Climate positive or carbon negative means removing more carbon from the atmosphere than is emitted. It requires a net removal position, not just balance, and is a more ambitious claim than either of the above.
The distinction matters because a brand claiming net zero through offset purchases, without the underlying 90% structural emission reduction, is not net zero in any scientifically meaningful sense. It is a language choice with growing legal exposure.
For brands, offsets are most appropriately used as a bridge measure while structural packaging changes are being implemented.
The recommended sequence:
As eco-modulated EPR fees begin to take effect in varying markets, the financial incentive for reducing actual embedded carbon and improving recyclability will be considerably stronger than the incentive to offset it. Brands investing in structural changes now are building a more durable competitive position than those relying on offset purchasing.
At Grounded Packaging, our partnership with SeaTrees reflects this sequencing. For residual emissions in our own operations that we cannot yet eliminate, we fund blue carbon restoration through SeaTrees, specifically mangrove, seagrass, and kelp forest projects that generate verifiable removal credits with long-term storage and measurable sequestration data. We are transparent that this is a bridge measure, not a substitute for the harder work of reducing emissions at source.
Carbon offsets are a legitimate tool when used correctly: high-quality, independently verified, weighted toward removal rather than avoidance, and addressing only the genuinely unavoidable residual emissions after real reductions have been made.
The brands best positioned through the regulatory changes progressing from 2026 will be those who can demonstrate actual emission reductions in their packaging, with offsets in a supporting rather than leading role.
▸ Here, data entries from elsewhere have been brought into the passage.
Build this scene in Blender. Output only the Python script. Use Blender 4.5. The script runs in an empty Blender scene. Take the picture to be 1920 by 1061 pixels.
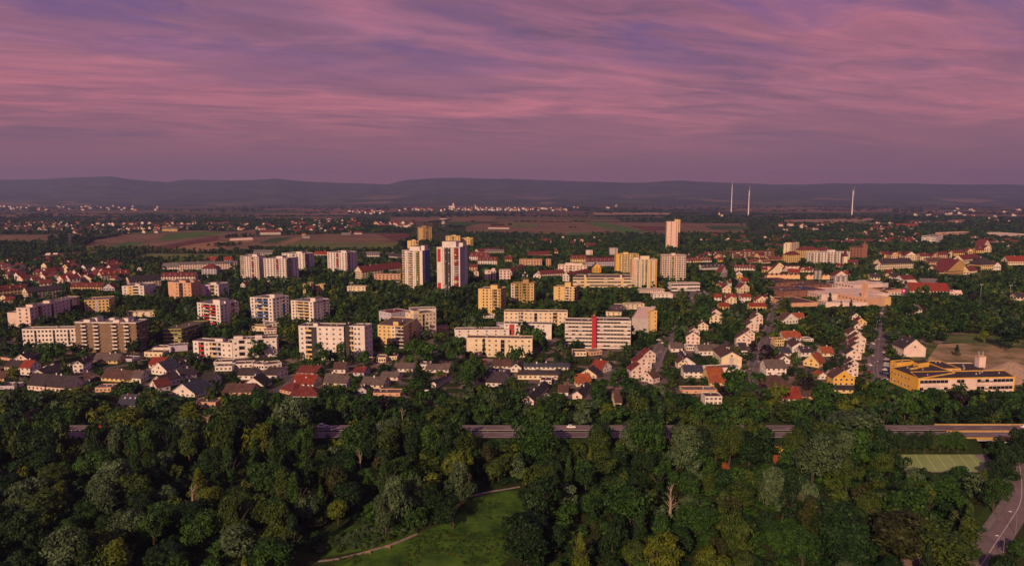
import bpy, math, random, colorsys
import numpy as np
from mathutils import Vector
random.seed(7); rng = np.random.default_rng(7)
scene = bpy.context.scene
COL = scene.collection

# ------------------------------------------------------------------ camera
F, CX, CY, CH, PITCH = 1300.0, 960.0, 530.5, 120.0, math.radians(7.25)
cam_d = bpy.data.cameras.new("camera"); cam = bpy.data.objects.new("camera", cam_d); COL.objects.link(cam)
cam.location = (0, 0, CH); cam.rotation_euler = (math.pi/2 - PITCH, 0, 0)
cam_d.sensor_width = 36; cam_d.lens = 36*F/1920; cam_d.clip_start = 1; cam_d.clip_end = 60000
scene.camera = cam
CP, SP = math.cos(PITCH), math.sin(PITCH)
def G(px, py, z=0.0):
    """ground point under a picture point"""
    a, b = (px-CX)/F, -(py-CY)/F
    dy, dz = CP + b*SP, -SP + b*CP
    t = (z-CH)/dz
    return (a*t, dy*t)
def proj(x, y, z):
    dz = z-CH
    f = y*CP - dz*SP; u = y*SP + dz*CP
    return CX + F*x/f, CY - F*u/f
def height_at(ax, ay, ty):
    """height of a vertical edge standing on ground under (ax,ay) with its top at row ty"""
    x, y = G(ax, ay)
    b = -(ty-CY)/F
    return CH + y*(-SP + b*CP)/(CP + b*SP)

# ------------------------------------------------------------------ light and sky
SUN_DIR = Vector((0.34, 0.83, -0.44)).normalized()     # the way the light travels
sun_d = bpy.data.lights.new("sun", 'SUN'); sun = bpy.data.objects.new("sun", sun_d); COL.objects.link(sun)
sun_d.energy = 5.0; sun_d.angle = math.radians(0.6); sun_d.color = (1.0, 0.635, 0.39)
sun.rotation_euler = SUN_DIR.to_track_quat('-Z', 'Y').to_euler(); sun.location = (-60, -200, 260)

world = bpy.data.worlds.new("World"); scene.world = world; world.use_nodes = True
def nn(nt, t, **kw):
    n = nt.nodes.new(t)
    for k, v in kw.items(): setattr(n, k, v)
    return n
def lk(nt, a, b): nt.links.new(a, b)
def ramp(nt, fac, stops, interp='LINEAR'):
    r = nn(nt, 'ShaderNodeValToRGB'); r.color_ramp.interpolation = interp
    el = r.color_ramp.elements
    while len(el) < len(stops): el.new(0.5)
    for e, (p, c) in zip(el, stops):
        e.position = p
        e.color = (c, c, c, 1) if not hasattr(c, '__len__') else (*c, 1)
    if fac is not None: lk(nt, fac, r.inputs[0])
    return r.outputs[0]
def mth(nt, op, a, b=None, c=None, clamp=False):
    m = nn(nt, 'ShaderNodeMath', operation=op); m.use_clamp = clamp
    for i, v in enumerate((a, b, c)):
        if v is None: continue
        if hasattr(v, 'links'): lk(nt, v, m.inputs[i])
        else: m.inputs[i].default_value = v
    return m.outputs[0]
def mixc(nt, fac, a, b, bt='MIX'):
    m = nn(nt, 'ShaderNodeMix', data_type='RGBA', blend_type=bt)
    for s, v in ((m.inputs[0], fac), (m.inputs[6], a), (m.inputs[7], b)):
        if hasattr(v, 'links'): lk(nt, v, s)
        elif hasattr(v, '__len__'): s.default_value = (*v, 1)
        else: s.default_value = v
    return m.outputs[2]
def noise(nt, vec, scale, detail=4, rough=0.5, dist=0.0):
    n = nn(nt, 'ShaderNodeTexNoise'); n.inputs['Scale'].default_value = scale; n.inputs['Detail'].default_value = detail
    n.inputs['Roughness'].default_value = rough; n.inputs['Distortion'].default_value = dist
    if vec is not None: lk(nt, vec, n.inputs['Vector'])
    return n.outputs[0]
def s2l(c): return tuple((v/255/12.92 if v/255 <= 0.04045 else ((v/255+0.055)/1.055)**2.4) for v in c)

nt = world.node_tree; nt.nodes.clear()
wo = nn(nt, 'ShaderNodeOutputWorld'); bg = nn(nt, 'ShaderNodeBackground'); lk(nt, bg.outputs[0], wo.inputs[0])
tc = nn(nt, 'ShaderNodeTexCoord'); sep = nn(nt, 'ShaderNodeSeparateXYZ'); lk(nt, tc.outputs['Generated'], sep.inputs[0])
Z = sep.outputs[2]; zc = mth(nt, 'MAXIMUM', Z, 0.0)
den = mth(nt, 'ADD', zc, 0.055)
cx_, cy_ = mth(nt, 'DIVIDE', sep.outputs[0], den), mth(nt, 'DIVIDE', sep.outputs[1], den)
cmb = nn(nt, 'ShaderNodeCombineXYZ'); lk(nt, cx_, cmb.inputs[0]); lk(nt, cy_, cmb.inputs[1])
def mapped(rot, sc, loc=(0, 0, 0)):
    m = nn(nt, 'ShaderNodeMapping', vector_type='TEXTURE'); m.inputs['Rotation'].default_value = (0, 0, rot); m.inputs['Scale'].default_value = tuple(1/v for v in sc)
    m.inputs['Location'].default_value = loc; lk(nt, cmb.outputs[0], m.inputs[0]); return m.outputs[0]
sky = nn(nt, 'ShaderNodeTexSky', sky_type='NISHITA'); sky.sun_disc = False
sky.sun_elevation = math.asin(-SUN_DIR.z); sky.sun_rotation = math.atan2(-SUN_DIR.x, -SUN_DIR.y)
air = mixc(nt, 1.0, sky.outputs[0], (0.010, 0.006, 0.006), 'MULTIPLY')
base = ramp(nt, zc, [(0.0, s2l((148, 90, 98))), (0.05, s2l((140, 86, 102))), (0.10, s2l((142, 87, 106))),
                     (0.18, s2l((152, 98, 120))), (0.26, s2l((142, 98, 130))), (0.6, s2l((108, 86, 126)))])
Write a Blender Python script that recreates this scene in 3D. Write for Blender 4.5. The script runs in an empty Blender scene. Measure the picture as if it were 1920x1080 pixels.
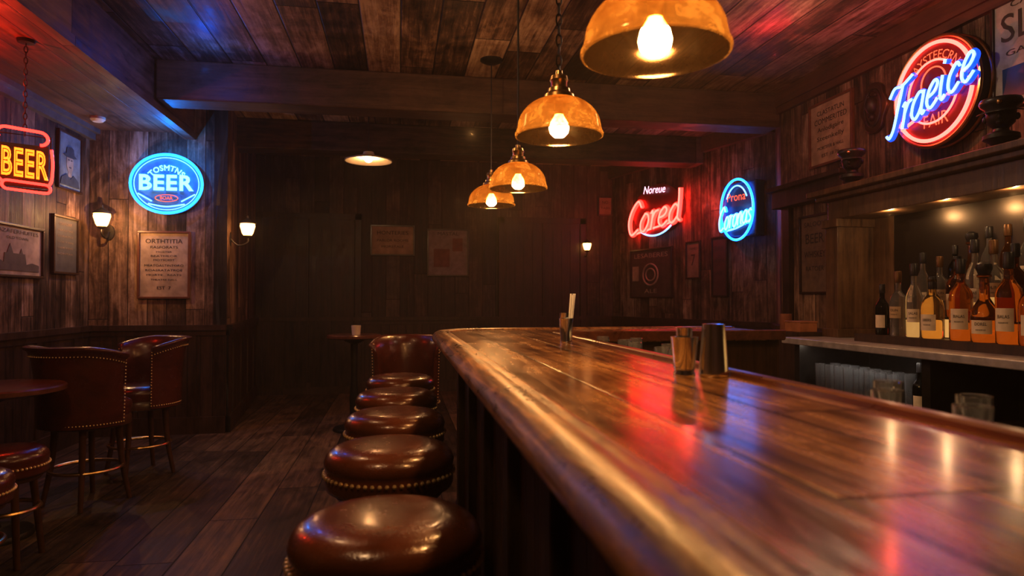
import bpy, math, random
from mathutils import Vector, Matrix
random.seed(7)
R=math.radians
sc=bpy.context.scene
COL=sc.collection

# ---------------------------------------------------------------- mesh builder
class MB:
    def __init__(s): s.v=[]; s.f=[]
    def add(s,vs,fs):
        o=len(s.v); s.v+= [tuple(p) for p in vs]; s.f+=[tuple(i+o for i in f) for f in fs]; return s
    def box(s,x0,x1,y0,y1,z0,z1):
        return s.add([(x0,y0,z0),(x1,y0,z0),(x1,y1,z0),(x0,y1,z0),(x0,y0,z1),(x1,y0,z1),(x1,y1,z1),(x0,y1,z1)],
          [(0,3,2,1),(4,5,6,7),(0,1,5,4),(1,2,6,5),(2,3,7,6),(3,0,4,7)])
    def lathe(s,prof,n=32,c=(0,0,0),sx=1,sy=1,a0=None,a1=None):
        vs=[];fs=[];rings=[]
        full=a0 is None
        for r,z in prof:
            if r<1e-6:
                rings.append([len(vs)]); vs.append((c[0],c[1],c[2]+z))
            else:
                k=n if full else n+1
                ring=[]
                for i in range(k):
                    a=2*math.pi*i/n if full else a0+(a1-a0)*i/n
                    ring.append(len(vs)); vs.append((c[0]+r*sx*math.cos(a),c[1]+r*sy*math.sin(a),c[2]+z))
                rings.append(ring)
        for A,B in zip(rings,rings[1:]):
            m=max(len(A),len(B))
            for i in range(m if full else m-1):
                j=(i+1)%m
                if len(A)==1 and len(B)==1: continue
                if len(A)==1: fs.append((A[0],B[j],B[i]))
                elif len(B)==1: fs.append((A[i],A[j],B[0]))
                else: fs.append((A[i],A[j],B[j],B[i]))
        return s.add(vs,fs)
    def tube(s,pts,r,n=8,closed=False,rads=None):
        P=[Vector(p) for p in pts]
        if len(P)<2: return s
        m=len(P); vs=[];fs=[]
        T=[]
        for i in range(m):
            a=P[i-1] if (i>0 or closed) else P[0]
            b=P[(i+1)%m] if (i<m-1 or closed) else P[-1]
            t=(b-a); T.append(t.normalized() if t.length>1e-9 else Vector((0,0,1)))
        up=Vector((0,0,1)) if abs(T[0].z)<.9 else Vector((1,0,0))
        N=(up-T[0]*up.dot(T[0])).normalized()
        for i in range(m):
            N=(N-T[i]*N.dot(T[i])); N=N.normalized() if N.length>1e-9 else Vector((1,0,0))
            B=T[i].cross(N); rr=rads[i] if rads else r
            for k in range(n):
                a=2*math.pi*k/n
                vs.append(P[i]+N*(rr*math.cos(a))+B*(rr*math.sin(a)))
        for i in range(m if closed else m-1):
            j=(i+1)%m
            for k in range(n):
                l=(k+1)%n
                fs.append((i*n+k,i*n+l,j*n+l,j*n+k))
        if not closed:
            fs.append(tuple(range(n-1,-1,-1))); fs.append(tuple((m-1)*n+k for k in range(n)))
        return s.add(vs,fs)
    def ring(s,c,rx,rz,r,n=48,plane='xz',seg=8,a0=0,a1=2*math.pi):
        closed=abs(a1-a0-2*math.pi)<1e-6
        pts=[]
        for i in range(n if closed else n+1):
            a=a0+(a1-a0)*i/n
            u,w=rx*math.cos(a),rz*math.sin(a)
            pts.append((c[0]+u,c[1],c[2]+w) if plane=='xz' else (c[0]+u,c[1]+w,c[2]))
        return s.tube(pts,r,seg,closed)
    def sphere(s,c,r,n=12,m=8,sz=1):
        prof=[(r*math.sin(math.pi*i/m) if 0<i<m else 0, -r*sz*math.cos(math.pi*i/m)) for i in range(m+1)]
        return s.lathe(prof,n,c)
    def prism(s,poly,z0,z1):
        n=len(poly)
        vs=[(x,y,z0) for x,y in poly]+[(x,y,z1) for x,y in poly]
        fs=[tuple(range(n-1,-1,-1)),tuple(range(n,2*n))]+[(i,(i+1)%n,n+(i+1)%n,n+i) for i in range(n)]
        return s.add(vs,fs)
    def prism_y(s,poly,y0,y1): # poly in xz
        n=len(poly)
        vs=[(x,y0,z) for x,z in poly]+[(x,y1,z) for x,z in poly]
        fs=[tuple(range(n)),tuple(range(2*n-1,n-1,-1))]+[(i,n+i,n+(i+1)%n,(i+1)%n) for i in range(n)]
        return s.add(vs,fs)
    def sweep(s,path,prof,side=1):
        n=len(prof);m=len(path);vs=[];fs=[]
        for i in range(m):
            a=Vector(path[max(i-1,0)]);b=Vector(path[min(i+1,m-1)]);t=(b-a).normalized()
            nx,ny=-t.y*side,t.x*side
            sc_=1
            if 0<i<m-1:
                t1=(Vector(path[i])-a).normalized(); c=t1.dot(t); sc_=1/max(c,.6)
            for o,z in prof: vs.append((path[i][0]+nx*o*sc_,path[i][1]+ny*o*sc_,z))
        for i in range(m-1):
            for k in range(n):
                l=(k+1)%n; fs.append((i*n+k,i*n+l,(i+1)*n+l,(i+1)*n+k))
        fs.append(tuple(range(n)));fs.append(tuple((m-1)*n+k for k in range(n-1,-1,-1)))
        return s.add(vs,fs)
    def mesh(s,name,smooth=True,ang=38):
        me=bpy.data.meshes.new(name); me.from_pydata(s.v,[],s.f); me.update()
        import bmesh
        bm=bmesh.new(); bm.from_mesh(me); bmesh.ops.recalc_face_normals(bm,faces=bm.faces); bm.to_mesh(me); bm.free()
        if smooth:
            for p in me.polygons: p.use_smooth=True
            try: me.set_sharp_from_angle(angle=R(ang))
            except Exception: pass
        return me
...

An avoidance offset prevents emissions from occurring, such as protecting a forest from deforestation or capturing methane from a landfill. A removal offset takes CO2 already in the atmosphere and stores it, through mechanisms such as reforestation, direct air capture, or blue carbon restoration. Removal offsets are generally considered more robust for achieving genuine atmospheric carbon reduction because they actively subtract from existing CO2 levels, whereas avoidance offsets only slow the rate of increase. For brands making carbon neutral claims, high-quality removal credits provide a more defensible scientific basis.
Look for credits certified by recognised standards such as Gold Standard, Verra VCS, or ACR, but treat certification as a starting point, not a guarantee. Within certified programmes, look for: recent vintage (credits issued within the last two to three years), independently verified additionality, long-term permanence safeguards, and transparent methodology. For removal credits, look specifically for projects with measurable sequestration data and long-term storage guarantees. Avoid cheap, old, or poorly documented REDD+ credits from jurisdictions with weak governance.
Blue carbon refers to carbon stored by coastal and marine ecosystems including mangroves, seagrass meadows, and kelp forests. These ecosystems are among the most carbon-dense on the planet: mangroves sequester carbon at up to four times the rate of tropical forests per hectare, and seagrass meadows account for up to 10% of all carbon buried in ocean sediment annually. When restored and protected, they generate verifiable removal credits with long-term storage and strong co-benefits for biodiversity, coastal resilience, and fisheries. Blue carbon projects tend to score well on additionality and measurability and represent a high-quality subset of the removal credit market.